You can always count on the Bloomberg website to report on some of the best currency related stories out there at the moment.  And this was certainly the case on the 3rd October when it reported on the weakening pound against the US dollar.  You can read more of this fascinating report at this link.

So there we have it for another week – and another rather disappointing week at that for the British pound.  But the rot isn’t as bad this week as it was the previous week.  Could this be the stage at which we start to turn the corner?  We’ll be back next week to find out.  We’ll see you then.



  1. I am not so sure the pound is turning the corner at all. It seems to have two types of result at the moment – big losses or small losses.
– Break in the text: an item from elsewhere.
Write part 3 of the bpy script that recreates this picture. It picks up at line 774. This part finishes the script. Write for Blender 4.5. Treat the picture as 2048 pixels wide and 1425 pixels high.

What happened to gains?!

    I know there are people on this site who say the pound is better off when it is lower, because it is good for exports. That might be so, and I understand the principle of that. But at the same time having such a weak currency doesn’t say a lot for the country as a whole.

    Mind you, you can’t really hide the mess the UK is in can you?

    — Kate · Oct 12, 08:05 pm · #

  2. Yep I agree. The UK hasn’t been in a pickle like this for ages. But you know what really bugs me? The huge amount of debt the government has now taken on. When on earth are we supposed to pay all that back?

    It just seems weird that we are starting to think more sensibly about debt and so on as individuals, and our government is digging itself a bigger hole with every day that goes by. That doesn’t seem right to me – and it’s us that will have to pay for it in the end anyway. How wrong is that?

    — CDixon · Oct 13, 11:21 am · #

  3. I’m not sure we can look at any particular week and point to that as being any kind of turning point for the pound. How can we narrow things down that much?

    Personally I think any kind of turning point happens over the space of a few weeks. Any currency can have a great day or week every now and then – we’ve seen it with the pound against the Aussie or Kiwi dollar. But then the following week it loses all those gains again, proving it wasn’t a turning point at all.

    What do others think of this? Am I right or not?